Still, some of the similarities between Scalia's and Taney's views on liberty are striking.

Scalia wrote extensively about the history of morality laws, and laws against gay sex in particular, and asserted that they were "deeply rooted" in national history and tradition. Taney discussed Americans' historical disdain for African Americans and the long line of laws denying them rights. He said the founders believed that blacks "had no rights which the white man was bound to respect; and that the negro might justly and lawfully be reduced to slavery for his benefit."

Scalia cited Americans' reluctance to accept gays as business partners, schoolteachers or "boarders in their homes" as the basis for laws denying them rights that others have.

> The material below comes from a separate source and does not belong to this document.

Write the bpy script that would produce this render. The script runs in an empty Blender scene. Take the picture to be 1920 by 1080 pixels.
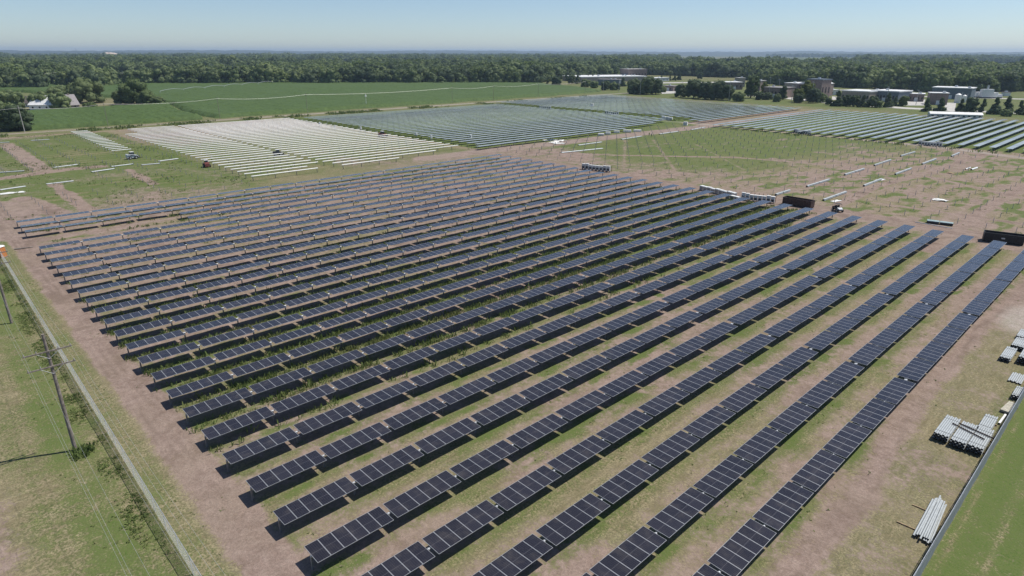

Taney said it was "too clear for dispute" that blacks weren't included in the Declaration of Independence's assertion that "all men are created equal."

Kermit Roosevelt, a University of Pennsylvania law professor, said that when the court refuses to update notions of fundamental liberty, the spirit of the Constitution's promises goes unfulfilled. Roosevelt gave an 1873 case, Bradwell v. Illinois, as an example.

"In this case, an Illinois lawyer sued so she could become a member of the state bar, which didn't accept women," he said. The 14th Amendment, which provides equal protection under the laws, had been enacted five years earlier. Still, the court upheld the ban on female lawyers because the founders had provided a woman with "no legal existence" beyond her husband. The "paramount destiny and mission" of women was to be wives and mothers, the court said.

"Today, this would be a no-brainer violation of the 14th Amendment," Roosevelt said. "That's the way in which the change in societal attitudes should inform our interpretation of the Constitution."